La STM affirme de son côté comprendre que « tous ces changements bousculent les habitudes de déplacement de [sa] clientèle ». « Pour la fréquence et les tracés, nous allons regarder le tout dans les prochaines semaines afin de voir si des ajustements sont nécessaires. Nous suivons de près les commentaires reçus, et des recommandations seront évaluées en conséquence », soutient sa porte-parole Isabelle Tremblay.

En mai, la STM avait également confirmé le rétablissement du terminus de la ligne 168 à la station McGill. Du service a aussi été ajouté sur la ligne 12, vers Verdun, qui est saturée, selon plusieurs. Depuis le lancement de la refonte, environ 300 plaintes ont été reçues. Celles-ci « concernent principalement » la modification du parcours, de l’horaire et de la fréquence de la 168.

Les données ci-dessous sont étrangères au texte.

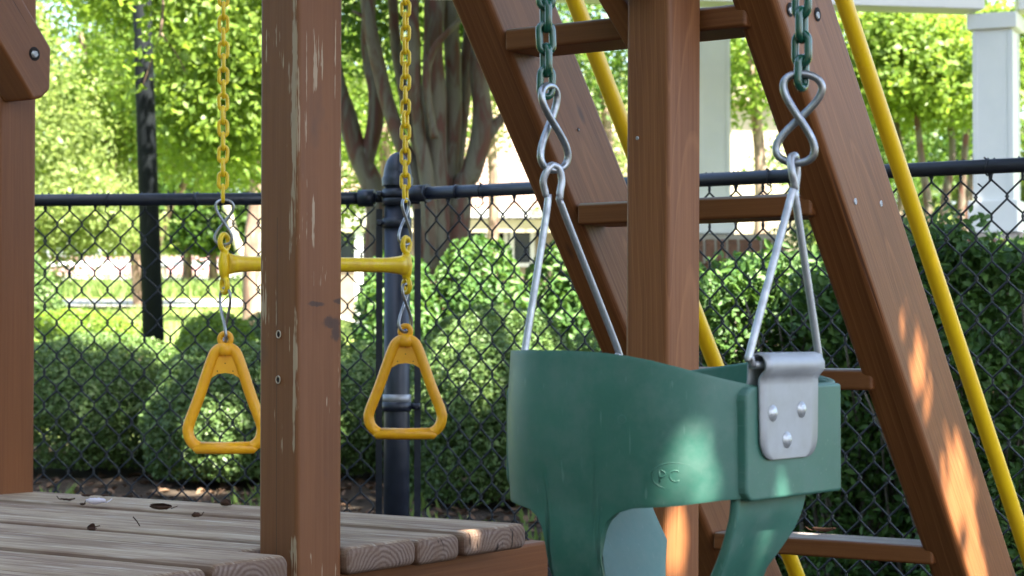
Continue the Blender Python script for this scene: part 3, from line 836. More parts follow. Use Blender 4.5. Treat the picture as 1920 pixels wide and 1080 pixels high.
# ================================================================== HEDGES
def ball_hedge(label, c, r, n, lsize, seed, group="clipped boxwood mounds behind the fence", mat=LF_BOX, shape=2, thick=.22):
    g = gz(c[0], c[1])
    t = thing("boxwood_mound" if group else "hedge", (c[0], c[1], g), label, "shrub", group)
    rg = np.random.default_rng(seed)
    d = rg.normal(size=(n, 3)); d[:, 2] = np.abs(d[:, 2]) - 1.1 * rg.uniform(0, 1, n); d[:, 1] = np.where(rg.uniform(0, 1, n) < .7, -np.abs(d[:, 1]), d[:, 1])
    d /= np.linalg.norm(d, axis=1)[:, None]
    # squarish superellipsoid
    s = (np.sum(np.abs(d) ** 2.15, axis=1)) ** (-1 / 2.15)
    fr = 1 - thick * rg.uniform(0, 1, n) ** 1.7
    lum = np.array([1 + .05 * noise.noise(Vector(q) * 3.2 + Vector((seed, 0, 0))) + .035 * noise.noise(Vector(q) * 11 + Vector((seed, 3, 0))) for q in d])
    p = np.array(c) + d * (s * fr * lum)[:, None] * np.array(r)
    keep = p[:, 2] > g + .02
    p = p[keep]; d = d[keep]
    link("foliage", leaf_mesh("foliage", p, lsize, mat, .25, .55, shape, seed, .2, d, .6), t)
    # twiggy core
    m = MB(); rr = random.Random(seed)
    for i in range(40):
        a = rr.uniform(0, 6.28); e = rr.uniform(.3, 1.3)
        q = Vector((c[0] + math.cos(a) * math.cos(e) * r[0] * .85, c[1] + math.sin(a) * math.cos(e) * r[1] * .85, c[2] + math.sin(e) * r[2] * .8))
        b0 = Vector((c[0] + rr.uniform(-.1, .1), c[1] + rr.uniform(-.1, .1), g))
        m.tube([b0, (b0 + q) / 2 + Vector((rr.uniform(-.05, .05), 0, .05)), q], [.012, .008, .004], 5)
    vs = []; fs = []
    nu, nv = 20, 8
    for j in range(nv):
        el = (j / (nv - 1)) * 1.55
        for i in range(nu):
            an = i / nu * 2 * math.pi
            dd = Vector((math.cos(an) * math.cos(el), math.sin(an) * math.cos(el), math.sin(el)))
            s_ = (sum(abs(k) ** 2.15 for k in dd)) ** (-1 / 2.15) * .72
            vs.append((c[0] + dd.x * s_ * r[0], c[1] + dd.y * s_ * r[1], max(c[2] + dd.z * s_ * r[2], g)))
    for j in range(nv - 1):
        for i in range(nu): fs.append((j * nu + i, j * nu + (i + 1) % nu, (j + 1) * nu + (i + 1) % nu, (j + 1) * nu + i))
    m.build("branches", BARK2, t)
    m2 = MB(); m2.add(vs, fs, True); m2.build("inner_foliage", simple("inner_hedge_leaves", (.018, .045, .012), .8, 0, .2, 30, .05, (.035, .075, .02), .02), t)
    return t
def mound(label, px0, px1, ptop, Y0, n, ls, seed, dy=.7, **kw):
    a = P(px0, ptop, Y0); b_ = P(px1, ptop, Y0); cx = (a.x + b_.x) / 2
    g = gz(cx, Y0 + dy); zt = a.z
    hh = (zt - g)
    ball_hedge(label, (cx, Y0 + dy, g + hh * .34), ((b_.x - a.x) / 2, dy, hh * .66), n, ls, seed, **kw)
mound("leftmost boxwood mound beside the far left post", -90, 365, 622, 10.3, 35100, .0275, 1)
mound("boxwood mound directly behind the left trapeze ring", 225, 590, 636, 9.8, 32400, .0275, 2)
mound("boxwood mound between front post and terminal fence post", 560, 800, 640, 10.4, 16200, .0275, 3)
mound("broad boxwood mound right of the terminal fence post", 735, 1130, 566, 9.2, 35100, .0275, 4)
mound("boxwood mound behind the lower left ladder rail", 1010, 1400, 600, 9.6, 18900, .0275, 5)
# low hedges behind the mounds; brighter leaf colour paints the sun on two
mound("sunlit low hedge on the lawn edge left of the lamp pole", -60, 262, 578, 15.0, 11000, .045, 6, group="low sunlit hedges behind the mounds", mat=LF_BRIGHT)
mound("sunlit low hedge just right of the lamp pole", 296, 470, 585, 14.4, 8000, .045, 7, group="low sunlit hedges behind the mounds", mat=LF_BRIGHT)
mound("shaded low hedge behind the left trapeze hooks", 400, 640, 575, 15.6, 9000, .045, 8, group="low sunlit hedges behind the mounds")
mound("dark tall shrub at the far left post edge", -60, 84, 470, 16.5, 9000, .05, 9, group="low sunlit hedges behind the mounds")
# loose shrubs under the multi-stem tree
mound("loose leafy shrub at the foot of the curved trunks", 640, 830, 452, 11.3, 5200, .058, 10, group="loose shrubs under the big trunk", mat=LF_HOLLY, shape=4, thick=.35)
mound("loose leafy shrub below the house eaves", 780, 1010, 426, 11.6, 6500, .058, 11, group="loose shrubs under the big trunk", mat=LF_HOLLY, shape=4, thick=.35)
mound("loose leafy shrub behind the left ladder rail", 960, 1180, 432, 12.0, 5000, .058, 12, group="loose shrubs under the big trunk", mat=LF_HOLLY, shape=4, thick=.35)
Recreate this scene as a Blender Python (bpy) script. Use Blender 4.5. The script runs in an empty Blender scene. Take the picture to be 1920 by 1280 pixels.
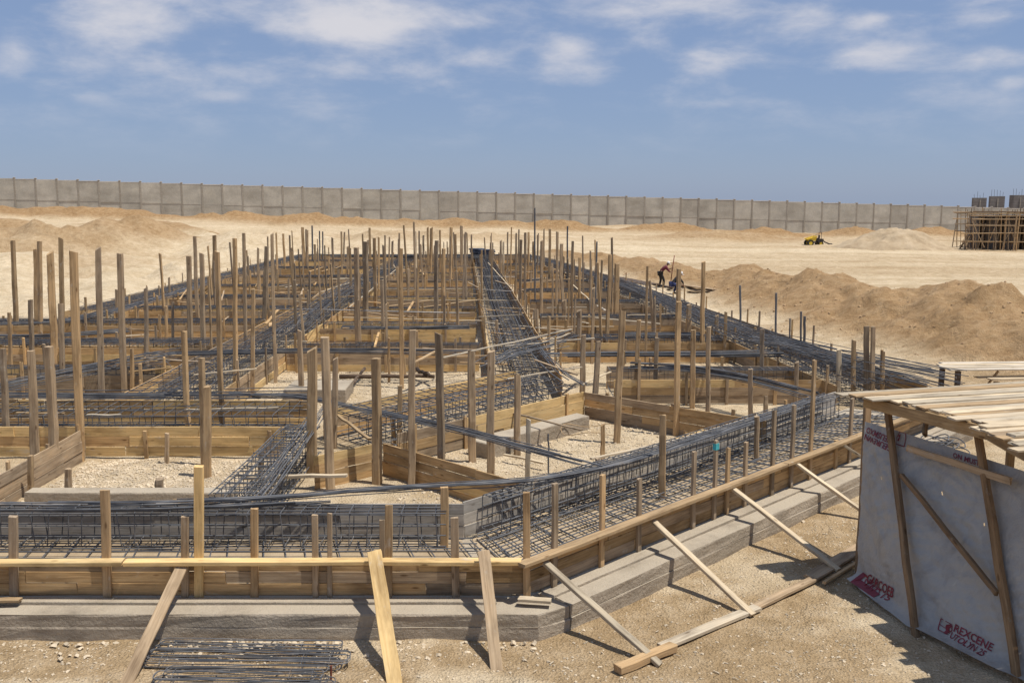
import bpy, bmesh, math, random
import numpy as np
from mathutils import Vector, Matrix

random.seed(11)
scn = bpy.context.scene
C = scn.collection

# ------------------------------------------------------------------ camera
F_PX, CAM_H, CY, HZ = 1800.0, 5.4, 640.0, 370.0      # focal length in photo pixels, eye height, centre row, horizon row
PITCH = math.atan((CY - HZ) / F_PX)
CP, SP = math.cos(PITCH), math.sin(PITCH)
cd = bpy.data.cameras.new('camera'); cam = bpy.data.objects.new('camera', cd); C.objects.link(cam)
cam.location = (0, 0, CAM_H); cam.rotation_euler = (math.pi / 2 - PITCH, 0, 0)
cd.sensor_width = 36.0; cd.lens = 36.0 * F_PX / 1920.0
cd.clip_start = 0.1; cd.clip_end = 9000
scn.camera = cam

# ------------------------------------------------------------------ light
SUN = Vector((0.36, -0.11, 1.0)).normalized()          # towards the sun
EL = math.asin(SUN.z); AZ = math.atan2(SUN.x, SUN.y)  # azimuth clockwise from +Y
sd = bpy.data.lights.new('sun', 'SUN'); so = bpy.data.objects.new('sun', sd); C.objects.link(so)
sd.energy = 4.2; sd.angle = math.radians(0.55); sd.color = (1.0, 0.95, 0.87)
so.rotation_euler = SUN.to_track_quat('Z', 'Y').to_euler()
so.location = (20, 10, 60)

W = bpy.data.worlds.new('World'); scn.world = W; W.use_nodes = True
def world():
    nt = W.node_tree; N = nt.nodes; L = nt.links
    N.clear()
    out = N.new('ShaderNodeOutputWorld'); bg = N.new('ShaderNodeBackground')
    sky = N.new('ShaderNodeTexSky'); sky.sky_type = 'NISHITA'; sky.sun_disc = False
    sky.sun_elevation = EL; sky.sun_rotation = AZ
    sky.altitude = 0; sky.air_density = 1.0; sky.dust_density = 0.35; sky.ozone_density = 3.0
    tint = N.new('ShaderNodeMix'); tint.data_type = 'RGBA'; tint.blend_type = 'MULTIPLY'; tint.inputs[0].default_value = 1
    tint.inputs[7].default_value = (0.60, 0.62, 0.75, 1)
    L.new(sky.outputs[0], tint.inputs[6])
    veil = N.new('ShaderNodeMix'); veil.data_type = 'RGBA'; veil.inputs[0].default_value = 0.7     # thin dust veil over the whole sky
    L.new(tint.outputs[2], veil.inputs[6]); veil.inputs[7].default_value = (1.60, 2.18, 3.36, 1)
    # clouds: soft noise on the direction, everywhere in the sky, thinner in the haze near the horizon
    tc = N.new('ShaderNodeTexCoord')
    sep = N.new('ShaderNodeSeparateXYZ'); L.new(tc.outputs['Generated'], sep.inputs[0])
    vm = N.new('ShaderNodeVectorMath'); vm.operation = 'MULTIPLY'; vm.inputs[1].default_value = (1, 1, 2.7)
    L.new(tc.outputs['Generated'], vm.inputs[0])
    n1 = N.new('ShaderNodeTexNoise'); n1.inputs['Scale'].default_value = 11.0; n1.inputs['Detail'].default_value = 9
    n1.inputs['Roughness'].default_value = 0.6; n1.inputs['Distortion'].default_value = 0.15
    L.new(vm.outputs[0], n1.inputs['Vector'])
    n2 = N.new('ShaderNodeTexNoise'); n2.inputs['Scale'].default_value = 2.6; n2.inputs['Detail'].default_value = 3
    L.new(vm.outputs[0], n2.inputs['Vector'])
    def math_(op, a, b=None, clamp=False):
        m = N.new('ShaderNodeMath'); m.operation = op; m.use_clamp = clamp
        for i, v in enumerate((a, b)):
            if v is None: continue
            if hasattr(v, 'links'): L.new(v, m.inputs[i])
            else: m.inputs[i].default_value = v
        return m.outputs[0]
    dens = math_('ADD', math_('MULTIPLY', n1.outputs[0], 1.15), math_('MULTIPLY', n2.outputs[0], 0.45))
    # cloud banks (direction as photo column/row, half sizes)
    banks = [(210, 40, 130, 44, .46), (120, 75, 140, 40, .12), (690, 40, 220, 55, .40), (540, 130, 260, 26, .16),
             (860, 105, 60, 22, .2), (1215, 70, 60, 26, .3), (1240, 18, 190, 40, .26), (1330, 105, 90, 32, .25),
             (1665, 105, 105, 26, .32), (1850, 108, 90, 26, .28), (1625, 40, 40, 18, .3), (1060, 90, 60, 40, .22),
             (1060, 142, 130, 22, .2), (920, 115, 60, 22, .2), (1840, 35, 70, 18, .22), (165, 185, 40, 14, .2),
             (430, 182, 45, 12, .22), (1370, 195, 120, 10, .14), (1900, 155, 40, 14, .2), (20, 110, 40, 40, .18), (1510, 25, 60, 26, .22)]
    tot = dens
    for px, py, hx, hy, a in banks:
        u, v = (px - 960) / F_PX, -(py - CY) / F_PX
        d = Vector((u, CP + v * SP, -SP + v * CP)); ln = d.length; d.normalize()
        s = N.new('ShaderNodeVectorMath'); s.operation = 'SUBTRACT'; s.inputs[1].default_value = d
        L.new(tc.outputs['Generated'], s.inputs[0])
        k = N.new('ShaderNodeVectorMath'); k.operation = 'MULTIPLY'
        k.inputs[1].default_value = (F_PX * ln / hx, F_PX * ln / hx, F_PX * ln / hy)
        L.new(s.outputs[0], k.inputs[0])
        le = N.new('ShaderNodeVectorMath'); le.operation = 'LENGTH'; L.new(k.outputs[0], le.inputs[0])
        mr = N.new('ShaderNodeMapRange'); mr.interpolation_type = 'SMOOTHSTEP'
        mr.inputs[1].default_value = 1.35; mr.inputs[2].default_value = 0.1; mr.inputs[3].default_value = 0; mr.inputs[4].default_value = a
        L.new(le.outputs['Value'], mr.inputs[0])
        tot = math_('ADD', tot, mr.outputs[0])
    m1 = N.new('ShaderNodeMapRange'); m1.interpolation_type = 'SMOOTHSTEP'
    m1.inputs[1].default_value = 0.70; m1.inputs[2].default_value = 1.36; m1.inputs[3].default_value = 0; m1.inputs[4].default_value = 1.0
    L.new(tot, m1.inputs[0])
    hz = N.new('ShaderNodeMapRange'); hz.interpolation_type = 'SMOOTHSTEP'
    hz.inputs[1].default_value = 0.02; hz.inputs[2].default_value = 0.14
    L.new(sep.outputs[2], hz.inputs[0])
    cm = math_('MULTIPLY', m1.outputs[0], hz.outputs[0], True)
    cl = N.new('ShaderNodeMix'); cl.data_type = 'RGBA'
    L.new(cm, cl.inputs[0]); L.new(veil.outputs[2], cl.inputs[6]); cl.inputs[7].default_value = (4.4, 4.4, 4.75, 1)
    L.new(cl.outputs[2], bg.inputs[0]); bg.inputs[1].default_value = 0.12
    L.new(bg.outputs[0], out.inputs[0])
world()
vs = scn.view_settings
vs.view_transform = 'Standard'; vs.look = 'None'; vs.exposure = 0.32; vs.gamma = 1.0; vs.use_curve_mapping = False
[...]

D’autres ajustements sont déjà en cours, comme l’ajout d’un arrêt sur la ligne 168 et la ligne 12 près de leur ancien terminus à la pointe sud, « puisque la distance entre deux arrêts était trop grande », affirme Mme Tremblay.

« Nous ajoutons aussi la 172 en direction nord dans le terminus à la station du REM, offrant ainsi dans les deux directions la possibilité de correspondre avec le REM », indique Mme Tremblay.

« On suit ce qui se passe, mais oui, il y aura des ajustements. C’est normal, dans un exercice comme ça, que la réponse donnée au nouveau service ne soit pas toujours celle qui est attendue. On va revenir avec des changements au cours des prochains mois », promet le président de la STM, Éric Alan Caldwell.